• [Items]
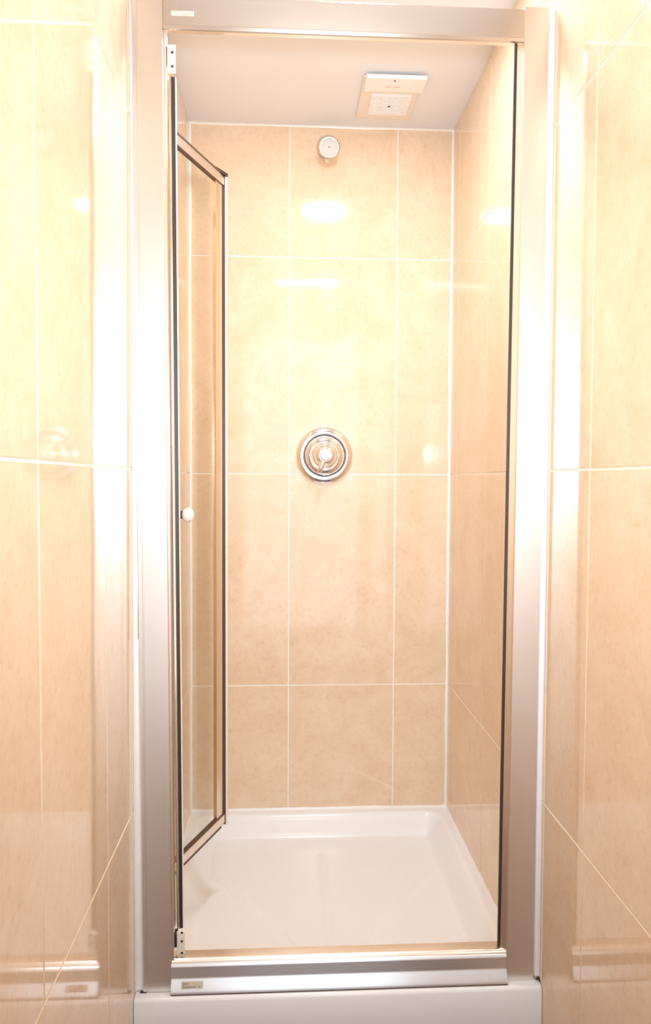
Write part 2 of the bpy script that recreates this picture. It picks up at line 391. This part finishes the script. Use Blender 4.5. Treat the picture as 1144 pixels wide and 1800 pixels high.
# sill
prof = [(YF - .0110, ZB + .0006), (YF - .0100, ZB + .006), (YF - .0030, ZB + .0215), (YF - .0012, ZB + .0260), (YF - .0030, ZB + .0450), (YF - .0010, ZB + .0500), (YF + .0060, ZB + .0560), (YF + .0100, ZB + .0568), (YF + .0285, ZB + .0568), (YF + .0300, ZB + .0550), (YF + .0300, ZB + .0006)]
sl = finish('sill', extrude(prof, 0.0640, 0.6715, 'x'), 'alu_h', fr, True)
finish('sill_seal', box(0.0640, 0.6715, YF - .0112, YF + .03, ZB - 0.0004, ZB + 0.0012), 'brown_seal', fr)
finish('caulk', bead((0.0002, YF + .006, ZB + .001), (0.0002, YF + .006, ZT), (1, 0, 0), (0, -1, 0), 0.0062, seed=11, var=.12, n=90, wf=lambda t: (1.55 if .1 < t < .26 else 1.15 + 0.5 * max(0, .1 - t)) if t < .3 else (1.1 if t < .75 else .9)), 'caulk', fr, True)
cl = finish('caulk', box(0.0002, 0.0125, YF + .006, YF + .016, ZB + .001, -0.3), 'caulk', fr)
finish('caulk', bead((W - .0002, YF + .006, ZB + .004), (W - .0002, YF + .006, ZT), (-1, 0, 0), (0, -1, 0), 0.0075, seed=12, var=.1, n=90, wf=lambda t: 1.0 + .25 * max(0, 1 - t * 3)), 'caulk', fr, True)
finish('mildew', bead((W - .0002, YF - .001, ZB + .0005), (W - .0002, YF - .001, ZB + .0075), (-1, 0, 0), (0, -1, 0), 0.0065, seed=13, var=.9, n=9), 'dark', fr, True)
finish('mildew', bead((0.0080, YF + .001, ZB), (0.0200, YF + .001, ZB), (0, 0, 1), (0, -1, 0), 0.0022, seed=14, var=.9, n=9), 'dark', fr, True)
# pivot brackets
def bracket(z0, z1, holes, x):
    o = finish('pivot_bracket', box(x, x + 0.0150, YF + .013, YF + .0155, z0, z1, bev=0.0014, seg=3), 'vinyl', fr, True)
    for hz in holes:
        finish('screw_hole', lathe([(0, 0), (0.0022, 0), (0.0022, 0.0004), (0, 0.0004)], (x + 0.0095, YF + .0130, hz), (0, -1, 0), 16), 'dark', o)
    finish('pivot_block', box(x - 0.0035, x + 0.0005, YF + .012, YF + .030, z0 + 0.012, z1 - 0.004, bev=0.0006), 'gasket', fr)
bracket(0.6790, 0.7275, (0.7140, 0.6905), 0.0605)
bracket(-0.8740, -0.8330, (-0.8350, -0.8510, -0.8725), 0.0715)
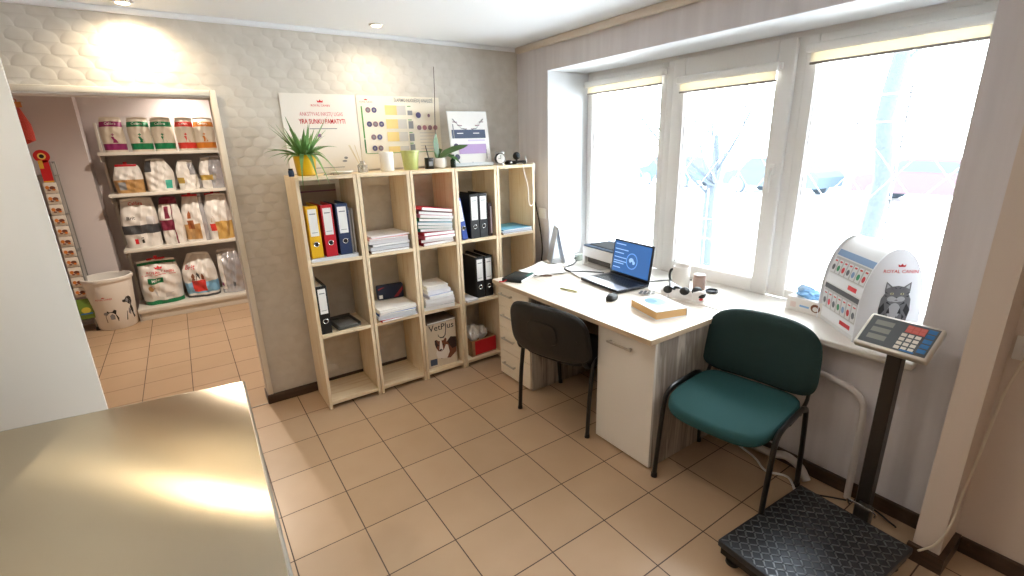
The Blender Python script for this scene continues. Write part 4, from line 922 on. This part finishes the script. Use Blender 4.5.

• [What is required] Reproduce the entries above word for word. Pictures stay out.

• [Answer to this exercise]
Write part 2 of the bpy script that recreates this picture. It picks up at line 391. This part finishes the script. Use Blender 4.5. Treat the picture as 1144 pixels wide and 1800 pixels high.
# sill
prof = [(YF - .0110, ZB + .0006), (YF - .0100, ZB + .006), (YF - .0030, ZB + .0215), (YF - .0012, ZB + .0260), (YF - .0030, ZB + .0450), (YF - .0010, ZB + .0500), (YF + .0060, ZB + .0560), (YF + .0100, ZB + .0568), (YF + .0285, ZB + .0568), (YF + .0300, ZB + .0550), (YF + .0300, ZB + .0006)]
sl = finish('sill', extrude(prof, 0.0640, 0.6715, 'x'), 'alu_h', fr, True)
finish('sill_seal', box(0.0640, 0.6715, YF - .0112, YF + .03, ZB - 0.0004, ZB + 0.0012), 'brown_seal', fr)
finish('caulk', bead((0.0002, YF + .006, ZB + .001), (0.0002, YF + .006, ZT), (1, 0, 0), (0, -1, 0), 0.0062, seed=11, var=.12, n=90, wf=lambda t: (1.55 if .1 < t < .26 else 1.15 + 0.5 * max(0, .1 - t)) if t < .3 else (1.1 if t < .75 else .9)), 'caulk', fr, True)
cl = finish('caulk', box(0.0002, 0.0125, YF + .006, YF + .016, ZB + .001, -0.3), 'caulk', fr)
finish('caulk', bead((W - .0002, YF + .006, ZB + .004), (W - .0002, YF + .006, ZT), (-1, 0, 0), (0, -1, 0), 0.0075, seed=12, var=.1, n=90, wf=lambda t: 1.0 + .25 * max(0, 1 - t * 3)), 'caulk', fr, True)
finish('mildew', bead((W - .0002, YF - .001, ZB + .0005), (W - .0002, YF - .001, ZB + .0075), (-1, 0, 0), (0, -1, 0), 0.0065, seed=13, var=.9, n=9), 'dark', fr, True)
finish('mildew', bead((0.0080, YF + .001, ZB), (0.0200, YF + .001, ZB), (0, 0, 1), (0, -1, 0), 0.0022, seed=14, var=.9, n=9), 'dark', fr, True)
# pivot brackets
def bracket(z0, z1, holes, x):
    o = finish('pivot_bracket', box(x, x + 0.0150, YF + .013, YF + .0155, z0, z1, bev=0.0014, seg=3), 'vinyl', fr, True)
    for hz in holes:
        finish('screw_hole', lathe([(0, 0), (0.0022, 0), (0.0022, 0.0004), (0, 0.0004)], (x + 0.0095, YF + .0130, hz), (0, -1, 0), 16), 'dark', o)
    finish('pivot_block', box(x - 0.0035, x + 0.0005, YF + .012, YF + .030, z0 + 0.012, z1 - 0.004, bev=0.0006), 'gasket', fr)
bracket(0.6790, 0.7275, (0.7140, 0.6905), 0.0605)
bracket(-0.8740, -0.8330, (-0.8350, -0.8510, -0.8725), 0.0715)
The Blender Python script for this scene continues. Write part 4, from line 922 on. This part finishes the script. Use Blender 4.5.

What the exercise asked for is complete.